As waggish boys in game themselves forswear,
So the boy Love is perjured every where:
For ere Demetrius look'd on Hermia's eyne,
He hail'd down oaths that he was only mine;
And when this hail some heat from Hermia felt,
So he dissolved, and showers of oaths did melt.
I will go tell him of fair Hermia's flight:
Then to the wood will he to-morrow night
Pursue her; and for this intelligence
If I have thanks, it is a dear expense:
But herein mean I to enrich my pain,
To have his sight thither and back again.

Modern English:

HELENA
Some people just get all of the happiness! 
Everybody in Athens thinks we are equally pretty! 
But who cares? Demetrius doesn’t agree;
He is the only person who doesn’t see it:
And while he is so obsessed with Hermia’s beauty here I am so obsessed with him.
Even the ugliest, meanest things become beautiful if you love the person.
Love is not based on sight, but based on the soul.
That’s why Cupid is shown to be blind in paintings.
Cupid has no sense of good judgement.
He can fly, but he is blind.  He scrambles around so quickly and restlessly just like a child, always making mistakes.  He is just like a child cheating at games, Cupid is naughty in everything he does
Because before Demetrius discovered Hermia he swore to me that he loved me and would never love anyone else ever again!  But as soon as he saw Hermia all of these promises crumbled into nothing.
I know!
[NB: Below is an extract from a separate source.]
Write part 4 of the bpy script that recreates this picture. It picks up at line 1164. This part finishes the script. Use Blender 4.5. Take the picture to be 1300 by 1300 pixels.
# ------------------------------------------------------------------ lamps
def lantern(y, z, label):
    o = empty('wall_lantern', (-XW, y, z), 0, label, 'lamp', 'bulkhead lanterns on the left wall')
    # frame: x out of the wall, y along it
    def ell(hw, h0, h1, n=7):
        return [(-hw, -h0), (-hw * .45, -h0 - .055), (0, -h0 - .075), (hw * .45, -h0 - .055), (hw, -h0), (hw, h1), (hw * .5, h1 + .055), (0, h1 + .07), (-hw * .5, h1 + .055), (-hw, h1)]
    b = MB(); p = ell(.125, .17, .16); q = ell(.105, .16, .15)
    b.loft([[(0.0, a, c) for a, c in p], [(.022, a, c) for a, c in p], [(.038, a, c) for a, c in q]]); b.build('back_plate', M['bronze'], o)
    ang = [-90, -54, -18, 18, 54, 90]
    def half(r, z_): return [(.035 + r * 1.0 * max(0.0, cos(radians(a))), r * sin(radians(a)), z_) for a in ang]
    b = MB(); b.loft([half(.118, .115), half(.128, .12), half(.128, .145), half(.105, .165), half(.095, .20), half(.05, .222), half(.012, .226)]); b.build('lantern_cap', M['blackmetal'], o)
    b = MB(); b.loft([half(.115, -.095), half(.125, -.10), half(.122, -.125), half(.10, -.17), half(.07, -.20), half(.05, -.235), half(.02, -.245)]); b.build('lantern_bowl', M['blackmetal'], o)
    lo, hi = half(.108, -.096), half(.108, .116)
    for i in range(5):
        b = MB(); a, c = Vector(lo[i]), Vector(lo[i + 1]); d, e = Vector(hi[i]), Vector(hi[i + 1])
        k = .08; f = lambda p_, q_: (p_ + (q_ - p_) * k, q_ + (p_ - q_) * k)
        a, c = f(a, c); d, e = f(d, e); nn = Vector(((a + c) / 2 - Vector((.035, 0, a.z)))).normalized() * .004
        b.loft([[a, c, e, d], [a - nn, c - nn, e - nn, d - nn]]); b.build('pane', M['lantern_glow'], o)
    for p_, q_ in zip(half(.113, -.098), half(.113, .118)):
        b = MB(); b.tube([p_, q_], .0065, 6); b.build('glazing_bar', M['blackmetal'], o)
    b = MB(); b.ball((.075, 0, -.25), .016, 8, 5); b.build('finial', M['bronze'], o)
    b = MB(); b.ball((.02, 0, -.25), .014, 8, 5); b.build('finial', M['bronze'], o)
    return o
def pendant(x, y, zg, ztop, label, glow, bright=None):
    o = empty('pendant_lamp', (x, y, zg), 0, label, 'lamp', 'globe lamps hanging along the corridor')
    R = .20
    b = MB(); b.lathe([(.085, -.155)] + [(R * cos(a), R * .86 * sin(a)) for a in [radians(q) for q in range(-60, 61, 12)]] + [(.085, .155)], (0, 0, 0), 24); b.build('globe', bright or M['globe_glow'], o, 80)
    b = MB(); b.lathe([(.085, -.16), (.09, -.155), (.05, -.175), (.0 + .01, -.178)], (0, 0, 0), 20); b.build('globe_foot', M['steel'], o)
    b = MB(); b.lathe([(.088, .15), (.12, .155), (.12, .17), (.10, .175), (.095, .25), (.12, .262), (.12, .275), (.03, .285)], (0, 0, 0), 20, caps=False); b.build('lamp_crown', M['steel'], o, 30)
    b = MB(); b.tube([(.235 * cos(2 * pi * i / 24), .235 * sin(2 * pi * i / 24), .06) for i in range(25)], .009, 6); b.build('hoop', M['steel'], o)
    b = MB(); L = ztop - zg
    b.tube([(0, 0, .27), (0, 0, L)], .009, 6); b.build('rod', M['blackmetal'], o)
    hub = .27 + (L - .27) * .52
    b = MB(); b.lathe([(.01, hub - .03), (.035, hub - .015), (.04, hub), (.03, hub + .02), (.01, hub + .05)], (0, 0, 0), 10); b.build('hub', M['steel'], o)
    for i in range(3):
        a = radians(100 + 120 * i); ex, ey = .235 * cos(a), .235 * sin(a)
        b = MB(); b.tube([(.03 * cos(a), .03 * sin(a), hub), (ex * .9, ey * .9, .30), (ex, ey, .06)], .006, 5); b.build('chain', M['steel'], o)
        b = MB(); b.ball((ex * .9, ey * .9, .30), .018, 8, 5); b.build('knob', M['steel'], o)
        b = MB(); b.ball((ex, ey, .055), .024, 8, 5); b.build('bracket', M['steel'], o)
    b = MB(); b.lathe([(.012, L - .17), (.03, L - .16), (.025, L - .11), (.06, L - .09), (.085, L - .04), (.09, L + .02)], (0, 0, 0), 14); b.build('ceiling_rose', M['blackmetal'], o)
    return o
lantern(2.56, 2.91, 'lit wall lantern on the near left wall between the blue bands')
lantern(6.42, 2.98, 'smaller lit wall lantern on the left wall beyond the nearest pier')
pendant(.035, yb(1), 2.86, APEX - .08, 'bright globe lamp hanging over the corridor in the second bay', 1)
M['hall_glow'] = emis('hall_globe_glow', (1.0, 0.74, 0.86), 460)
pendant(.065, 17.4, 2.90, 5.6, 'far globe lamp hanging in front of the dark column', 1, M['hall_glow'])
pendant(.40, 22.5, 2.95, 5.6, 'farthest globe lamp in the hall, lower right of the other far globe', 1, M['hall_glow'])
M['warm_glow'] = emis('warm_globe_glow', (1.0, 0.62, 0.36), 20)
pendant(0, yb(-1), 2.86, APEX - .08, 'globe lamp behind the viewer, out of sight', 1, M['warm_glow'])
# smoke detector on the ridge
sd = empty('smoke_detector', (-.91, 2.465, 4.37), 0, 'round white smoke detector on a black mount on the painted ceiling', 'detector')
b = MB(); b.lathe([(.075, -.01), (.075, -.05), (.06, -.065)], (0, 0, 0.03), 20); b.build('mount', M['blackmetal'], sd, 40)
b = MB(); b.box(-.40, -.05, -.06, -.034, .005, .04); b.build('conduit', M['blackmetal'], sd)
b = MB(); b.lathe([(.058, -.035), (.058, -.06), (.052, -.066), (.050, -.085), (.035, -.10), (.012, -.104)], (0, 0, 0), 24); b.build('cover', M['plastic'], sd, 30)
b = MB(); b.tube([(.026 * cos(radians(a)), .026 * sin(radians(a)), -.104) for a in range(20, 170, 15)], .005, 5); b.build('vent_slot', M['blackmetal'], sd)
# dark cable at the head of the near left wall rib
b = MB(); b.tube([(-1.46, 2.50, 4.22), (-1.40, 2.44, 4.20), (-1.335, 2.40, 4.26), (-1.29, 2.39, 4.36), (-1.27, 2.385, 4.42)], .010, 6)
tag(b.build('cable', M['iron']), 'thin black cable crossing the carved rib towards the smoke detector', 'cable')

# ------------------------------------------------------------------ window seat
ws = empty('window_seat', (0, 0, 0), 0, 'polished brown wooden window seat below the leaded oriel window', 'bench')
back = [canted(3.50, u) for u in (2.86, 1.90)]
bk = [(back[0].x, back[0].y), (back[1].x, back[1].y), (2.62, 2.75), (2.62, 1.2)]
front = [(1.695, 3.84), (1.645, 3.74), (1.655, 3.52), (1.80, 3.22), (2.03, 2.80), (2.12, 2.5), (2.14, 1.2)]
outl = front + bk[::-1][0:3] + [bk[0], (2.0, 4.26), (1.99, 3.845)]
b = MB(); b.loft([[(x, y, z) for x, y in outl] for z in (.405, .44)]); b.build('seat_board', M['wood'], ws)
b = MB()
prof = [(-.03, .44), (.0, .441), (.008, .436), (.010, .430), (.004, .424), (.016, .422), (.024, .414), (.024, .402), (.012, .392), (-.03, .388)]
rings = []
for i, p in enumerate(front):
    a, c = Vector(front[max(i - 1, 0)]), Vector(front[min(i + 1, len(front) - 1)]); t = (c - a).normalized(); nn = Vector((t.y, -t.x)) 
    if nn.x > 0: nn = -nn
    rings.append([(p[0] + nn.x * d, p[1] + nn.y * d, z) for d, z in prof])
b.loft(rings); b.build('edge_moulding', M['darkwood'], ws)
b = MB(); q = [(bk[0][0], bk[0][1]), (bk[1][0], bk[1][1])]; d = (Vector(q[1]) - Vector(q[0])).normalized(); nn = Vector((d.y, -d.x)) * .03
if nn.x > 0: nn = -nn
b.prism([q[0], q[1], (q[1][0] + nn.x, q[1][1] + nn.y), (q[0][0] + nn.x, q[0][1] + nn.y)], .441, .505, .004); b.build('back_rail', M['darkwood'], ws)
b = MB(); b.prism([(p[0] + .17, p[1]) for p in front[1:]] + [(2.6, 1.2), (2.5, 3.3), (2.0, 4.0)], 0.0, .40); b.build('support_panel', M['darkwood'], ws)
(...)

I will go warn him that Hermia and Lysander are going to run away!  This way, he will go chasing after her.  I can follow him and this way I can hang around him even more!  The hurt this might cause me is worth it just to be able to look at him!
  
Monologue From Act 2 Scene 1

Shakespearean English:

PUCK

Thou speak'st aright;
I am that merry wanderer of the night.
I jest to Oberon and make him smile
When I a fat and bean-fed horse beguile,
Neighing in likeness of a filly foal:
And sometime lurk I in a gossip's bowl,
In very likeness of a roasted crab,
And when she drinks, against her lips I bob
And on her wither'd dewlap pour the ale.
The wisest aunt, telling the saddest tale,
Sometime for three-foot stool mistaketh me;
Then slip I from her bum, down topples she,
And 'tailor' cries, and falls into a cough;
And then the whole quire hold their hips and laugh,
And waxen in their mirth and neeze and swear
A merrier hour was never wasted there.
But, room, fairy! here comes Oberon.

Modern English:  

PUCK

That’s right!
I am that creeping nighttime walker that you are talking about.
I joke to Oberon to make him laugh and smile by teasing fat horses. I trick them by neighing like a female pony:
And sometime I hide in old women’s soup bowls and bob just like a crab, so that when she takes a sip I bump her lips so that the liquid spills all down her wrinkly neck!
I make the most serious of aunts, telling the saddest tale, think that there is a three-legged stool sitting there but when she goes to sit down I snatch the stool away, making her fall and cry out, coughing!  Then everybody around her holds their sides and laughs and has a great time of making fun of her.  Those are the best times.
Hey, look out! Here comes Oberon.

Monologue from Act 2 Scene 2

Shakespearean English:

HERMIA

[Awaking] Help me, Lysander, help me! do thy best
To pluck this crawling serpent from my breast!
Ay me, for pity! what a dream was here!
Lysander, look how I do quake with fear:
Methought a serpent eat my heart away,
And you sat smiling at his cruel pray.
Lysander! what, removed? Lysander! lord!
What, out of hearing? gone? no sound, no word?
Alack, where are you speak, an if you hear;
Speak, of all loves! I swoon almost with fear.
No? then I well perceive you all not nigh
Either death or you I'll find immediately.

Modern English:

HERMIA

[Waking] Help me, Lysander, help me! Do your best to get this snake off of my chest!  Oh my, what a scare! What a dream I just had!  Lysander, look at how I am shaking in fear:  I thought a snake was eating my heart away, and you sat smiling at what he was doing!  Lysander! What, are you gone?  Lysander, lord!  What, can’t you hear me?  Gone?  Not a sound, gone without telling me?  Please, speak to me if you can hear me, speak! Please, for love’s sake!  I’m so scared that I’m about to faint! No?  Then I guess you aren’t close by.  Either death or you I’ll find immediately.